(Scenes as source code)
··········

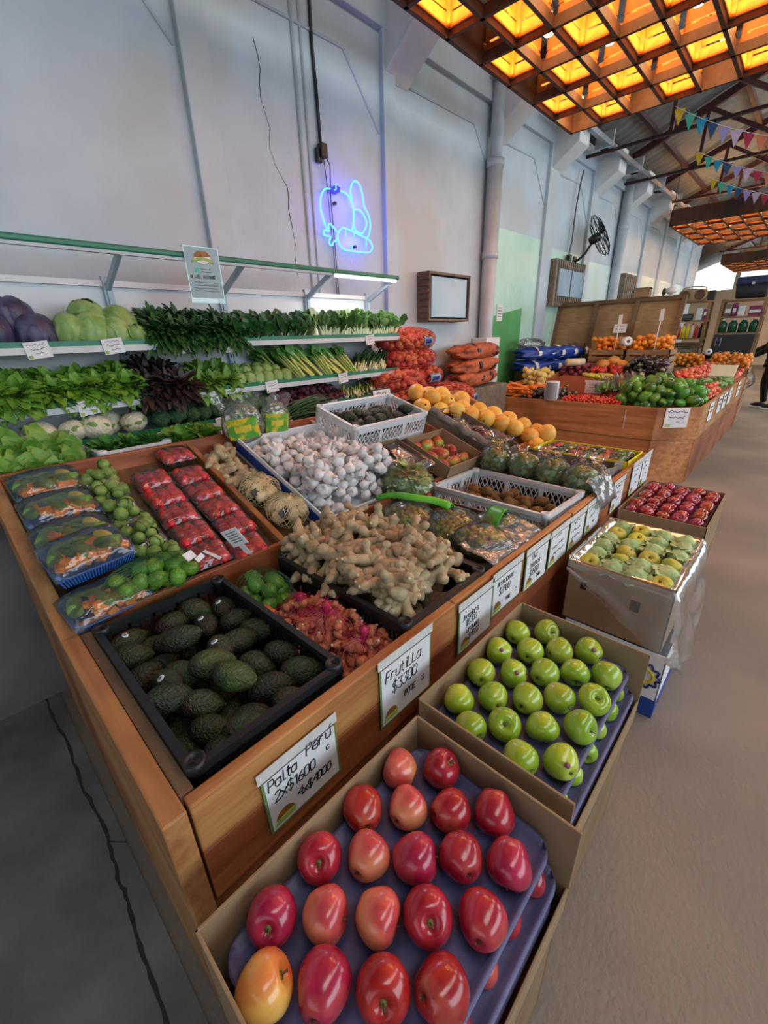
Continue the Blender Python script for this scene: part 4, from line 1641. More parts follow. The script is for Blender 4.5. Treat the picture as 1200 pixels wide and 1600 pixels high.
# handwritten price signs taped to the front board
rs = random.Random(5)
signs = [
    ('white price sign reading Palta Perú taped to the front board below the avocados', .232, .738, .20, .190, .012, [('Palta', .012, -.062, .029), ('Perú', .112, -.050, .031), ('2x$1600', .022, -.104, .028), ('4x$4000', .075, -.150, .024)]),
    ('white price sign reading Frutilla taped to the front board above the red apples', .585, .786, .215, .225, -.004, [('FrutiLLa', .02, -.078, .034), ('$3300', .045, -.128, .036), ('POTE', .095, -.175, .020), (')', .17, -.172, .022)]),
    ('white price sign reading Jengibre and Curcuma on the front board below the ginger', .945, .770, .205, .195, 0, [('Jengibre', .015, -.07, .022), ('$5300', .04, -.098, .022), ('Curcuma', .03, -.128, .022), ('$4500', .06, -.160, .022)]),
    ('white price sign reading Arandanos between the Jengibre and Uva blanca signs', 1.150, .782, .215, .175, 0, [('Arandanos', .03, -.06, .022), ('$3900', .045, -.10, .028), ('POTE', .10, -.148, .016), ('c', .17, -.14, .02)]),
    ('white price sign reading Uva blanca on the front board', 1.40, .776, .20, .185, 0, [('Uva', .05, -.055, .026), ('blanca', .04, -.092, .026), ('$8500', .04, -.13, .028), ('kilo', .11, -.16, .016)]),
    ('white price sign with three lines of handwriting right after the Uva blanca sign', 1.622, .772, .195, .175, 0, [('Kiwi', .06, -.06, .022), ('1kg $2400', .02, -.10, .022), ('2x $4400', .04, -.135, .022)]),
    ('white price sign on the front board below the near end of the kiwi crate', 1.835, .770, .185, .175, 0, [('Mango', .04, -.06, .022), ('1x $1800', .02, -.10, .022), ('2x $3000', .03, -.135, .022)]),
    ('white price sign on the front board below the far end of the kiwi crate', 2.04, .774, .195, .175, 0, [('Brocoli', .03, -.06, .022), ('$1800', .04, -.10, .024), ('un', .10, -.14, .02)]),
    ('white price sign partly under the clear plastic near the far red apple box', 2.43, .778, .20, .185, 0, [('Radicheta', .02, -.06, .02), ('$1500', .04, -.10, .024), ('kg', .1, -.14, .02)]),
    ('second to last white price sign at the far end of the near stand', 2.77, .806, .20, .21, 0, [('Rucula', .03, -.07, .024), ('$1500', .04, -.11, .026), ('un', .1, -.16, .022)]),
    ('last white price sign at the far end of the near stand', 2.985, .81, .195, .21, 0, [('Melon', .03, -.07, .024), ('$2500', .04, -.11, .026), ('un', .1, -.16, .022)]),
]
# only the lines that can be read in the photograph are kept as words; the rest are pen squiggles
for i, (lb, y, z, w, h, tl, lines) in enumerate(signs):
    t = thing('price_sign', lb, 'price sign', (-.600, y, z), (math.radians(90), 0, math.radians(90)), 'price signs on the front board')
    t.rotation_euler = (math.radians(90), tl * -2, math.radians(90))
    b = MB()
    b.box((0, -h, 0), (w, 0, .0015))
    b.build('border', 'sign_green', t)
    b = MB()
    b.box((.006, -h + .006, .001), (w - .006, -.0, .0025))
    b.build('paper_sheet', 'paper', t)
    b = MB()
    b.box((-.006, -.022, .002), (w + .004, .006, .0036))
    b.build('fold_strip', 'tape', t)
    b = MB()
    b.box((.004, -.026, .0022), (w - .004, -.0235, .0038))
    b.build('rule_line', 'ink_grey', t)
    b = MB()
    if i < 5:
        for (tx, x, yy, hh) in lines:
            write(b, tx, x, yy, hh, .0017 if i < 2 else .0012, .12, 1.22, rs, 0, .003)
        if i == 0:
            write(b, 'c', .165, -.083, .018, .0013, .1, 1, rs, 0, .003)
    else:
        for (tx, x, yy, hh) in lines:
            scribble(b, x, yy + hh * .5, len(tx) * hh * .62, hh * .8, .0014, rs, .003)
    b.build('handwriting', 'ink', t)
    b = MB()
    b.add([(.016 + .024 * (1 - math.cos(a * PI / 10)), -h + .028 + .024 * math.sin(a * PI / 10), .0034) for a in range(11)], [tuple(range(11))[::-1]])
    q = b.build('logo_field', 'logo_brown', t)
    b = MB()
    b.poly([(.010, -h + .014, .0028), (.062, -h + .014, .0028), (.066, -h + .032, .0028), (.018, -h + .028, .0028)], (0, 0, .0014))
    b.build('logo_band', 'logo_green', t)


# ------------------------------------------------------------------ fruit builders
def apple(name, m, seed, R=.036, tall=.92, lobes=.03):
    prof = []
    for i in range(15):
        a = PI * i / 14
        x = math.sin(a) * (1 + .10 * math.sin(a) * math.cos(a) * 2)
        z = math.cos(a) * tall
        z -= .42 * math.exp(-(x / .26) ** 2) * (1 if a < PI / 2 else 0)
        z += .26 * math.exp(-(x / .24) ** 2) * (1 if a > PI / 2 else 0)
        prof.append((max(x, 0 if i in (0, 14) else .01) * R, z * R))
    prof[0] = (0, prof[0][1])
    prof[-1] = (0, prof[-1][1])
    sd = Vector((seed, 0, 0))

    def fn(p, a):
        k = 1 + lobes * math.cos(5 * a) * (1 if p.z < 0 else .4) * min(1, abs(p.z) / R) + .05 * noise.noise(p / R * .9 + sd)
        return Vector((p.x * k, p.y * k, p.z * (1 + .04 * noise.noise(Vector((p.x / R, p.y / R, 3)) + sd))))
    mb = MB()
    mb.lathe(prof[::-1], 22, fn=fn)
    o = mb.build(name, m)
    mb = MB()
    zt = prof[0][1]
    mb.tube([(0, 0, zt), (.001, .001, zt + R * .2), (.003, .002, zt + R * .36)], [R * .045, R * .035, R * .055], 6)
    mb.build('stem', 'stem_brown', o)
    mb = MB()
    mb.lathe([(0, zt + .0006), (R * .10, zt + .0016), (R * .16, zt + R * .06), (R * .22, zt + R * .125)], 12)
    mb.build('stem_hollow', 'dimple', o)
    zb = prof[-1][1]
    mb = MB()
    for k in range(5):
        a = k * 1.257
        mb.leaf((.0, .0, zb), (math.cos(a), math.sin(a), -1.4), (math.cos(a), math.sin(a), 0), R * .2, R * .1, .2, seg=2)
    mb.build('calyx', 'stem_brown', o)
    return o


RED = [(-0.448, 0.491), (-0.381, 0.554), (-0.447, 0.372), (-0.38, 0.436), (-0.311, 0.492), (-0.243, 0.552), (-0.446, 0.256), (-0.378, 0.318), (-0.31, 0.376), (-0.246, 0.436), (-0.176, 0.49), (-0.436, 0.146), (-0.37, 0.207), (-0.302, 0.267), (-0.241, 0.326), (-0.168, 0.382), (-0.37, 0.086), (-0.305, 0.15), (-0.236, 0.21), (-0.17, 0.268)]
REDROWS = [2, 4, 5, 5, 4]
GRN = [(-0.477, 1.107), (-0.409, 1.175), (-0.478, 0.992), (-0.406, 1.052), (-0.341, 1.113), (-0.272, 1.173), (-0.469, 0.873), (-0.399, 0.936), (-0.334, 0.993), (-0.271, 1.056), (-0.198, 1.101), (-0.464, 0.751), (-0.397, 0.817), (-0.328, 0.872), (-0.267, 0.934), (-0.196, 0.988), (-0.393, 0.694), (-0.333, 0.759), (-0.26, 0.816), (-0.191, 0.879), (-0.261, 0.7), (-0.185, 0.754)]
GRNROWS = [2, 4, 5, 5, 4, 2]
# tilt of each apple: direction its stem hollow points to, as (azimuth, tilt) in degrees; None = lying with the cheek up
REDROT = [(200, 80), (30, 40), (150, 95), (90, 90), (60, 100), (-60, 130), (-40, 48), (100, 92), (40, 80), (150, 100), (-70, 118), (-45, 55), (30, 88), (20, 95), (-42, 42), (110, 100), (60, 62), (120, 95), (-45, 52), (70, 120)]
TRZ = .600


def seat_rot(az, tilt):
    return (0, math.radians(tilt), math.radians(az))


def apple_box(tag_, y0, y1, fruit, rows, labels_tail, z0=.50):
    pass


def rowlab(rows, total_desc, order='back'):
    out = []
    for r, n in enumerate(rows):
        for k in range(n):
            rn = 'back row' if r == 0 else 'front row' if r == len(rows) - 1 else ORD[r] + ' row from back'
            kn = 'leftmost' if k == 0 else 'rightmost' if k == n - 1 else ORD[k] + ' from left'
            out.append('%s, %s, %s' % (kn, rn, total_desc))
    return out


def pulp_tray(name, label, cx, cy, z, w, d, cups, R=.036, m='tray_purple'):
    mb = MB()
    nx, ny = int(w / .009), int(d / .009)

    def f(u, v):
        x, y = cx + (u - .5) * w, cy + (v - .5) * d
        ex, ey = (abs(u - .5) * 2), (abs(v - .5) * 2)
        ed = max(ex, ey)
        zz = z + .012
        for (a, c) in cups:
            q = math.hypot(a - x, c - y)
            if q < R * 1.15:
                zz = min(zz, z + .012 - .016 * (1 - (q / (R * 1.15)) ** 2))
        # raised rounded rim
        dx, dy = w / 2 - abs(x - cx), d / 2 - abs(y - cy)
        e = min(dx, dy)
        if e < .018:
            zz = z + .014 + .010 * math.sin(min(1, (.018 - e) / .012) * PI * .6)
        # pull corners in
        rc = .05
        if dx < rc and dy < rc:
            ox, oy = rc - dx, rc - dy
            L = math.hypot(ox, oy)
            if L > rc:
                k = rc / L
                x -= math.copysign((1 - k) * ox, x - cx)
                y -= math.copysign((1 - k) * oy, y - cy)
        return Vector((x, y, zz))
    mb.grid(f, nx, ny)
    o = mb.build(name, m, solid=.003)
    return tag(o, label, 'tray')


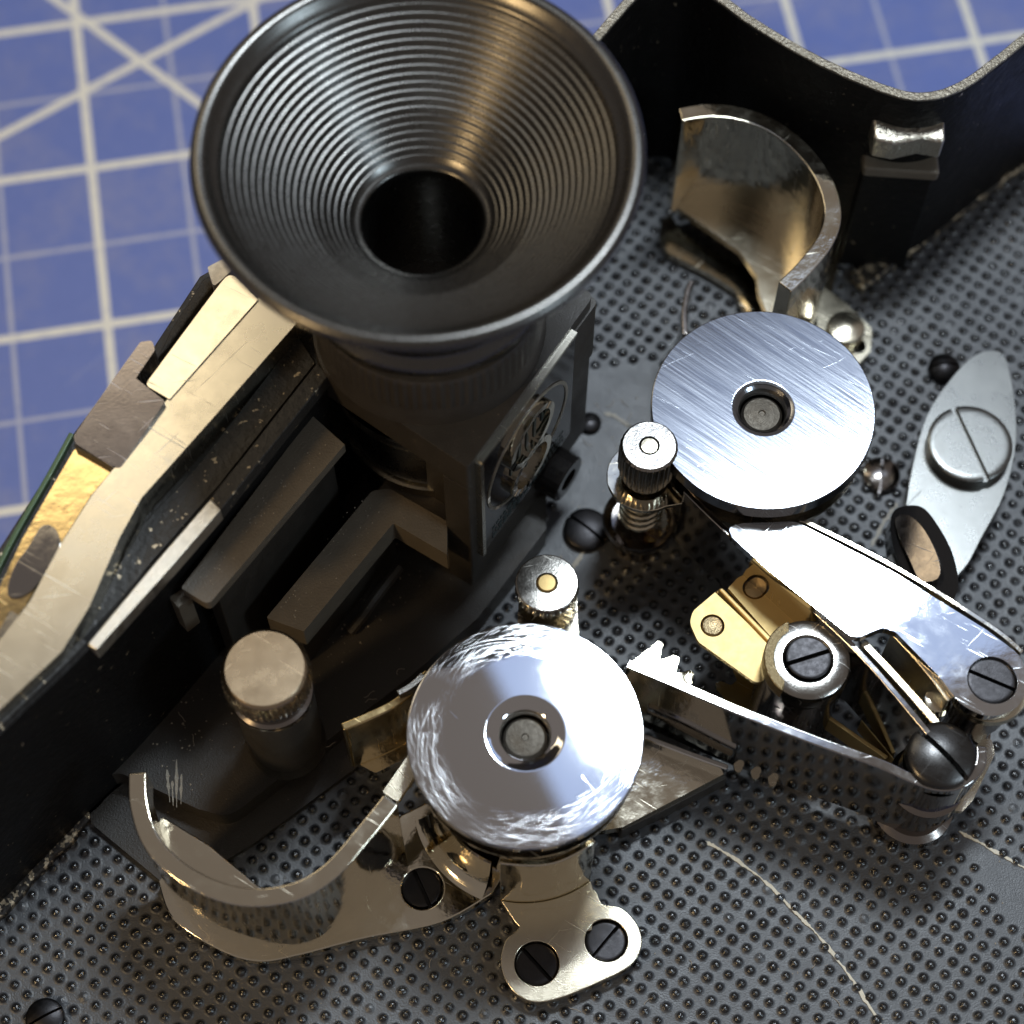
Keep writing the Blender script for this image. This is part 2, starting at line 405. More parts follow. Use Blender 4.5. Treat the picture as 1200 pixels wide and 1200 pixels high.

··········

**Requirements:** Work out the number of lines in this listing that include the word "script". Reply with that number only.

**Solution to this problem:** 2